The excess silk extending from the tops of my nails always has some nail glue on it that has gone astray. It will stick to the skin surrounding my nails, resulting in the skin needing to be pushed back and away from the silk. In the war, POWs got bamboo shoots shoved under their fingernails. Today, in many salons around the United States, innocent women are undergoing the same thing, but with orange sticks or, in some cases, the manicurists' fingernails.

It is pretty intense. And I just keep thinking, as I am wincing from the tiny little pinches, that this kind of pain without pretty nails at the end must have been really terrible.
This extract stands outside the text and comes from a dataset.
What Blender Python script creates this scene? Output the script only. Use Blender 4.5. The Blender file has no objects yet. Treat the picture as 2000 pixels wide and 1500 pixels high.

I try not to go to these other lesser establishments, because the Valley Girl's salon is the only one I have been to where I don't feel as though I'm being punished for dropping Agent Orange on the manicurists' families. The good news is that in the lesser salons, sometimes their attitudes change dramatically when you treat them like human beings! Gasp! If you ask their name, tell them thank you, or throw a smile in there, things might be different. I am reminded that performing such a service in a city where most people think it's their RIGHT to have people wait on them must be pretty shitty. So maybe this miniscule form of torture is just character-building for them.

But for me, I just want us all to be buddies. I want my white tips thin and gleaming. And I also don't want to have to go all Martin Sheen on their ass during a fill. Or maybe that's just triggered by waxing. Hmm.

this is the end. g

1 Comments:

At 11:39 AM, Blogger Hollywood Phony said...

You should bring a spy with you, like in that Seinfeld episode. Then again, I like your fake quotes better than anything they're probably really saying. I choose to believe that version of reality. Because I'm a relativist.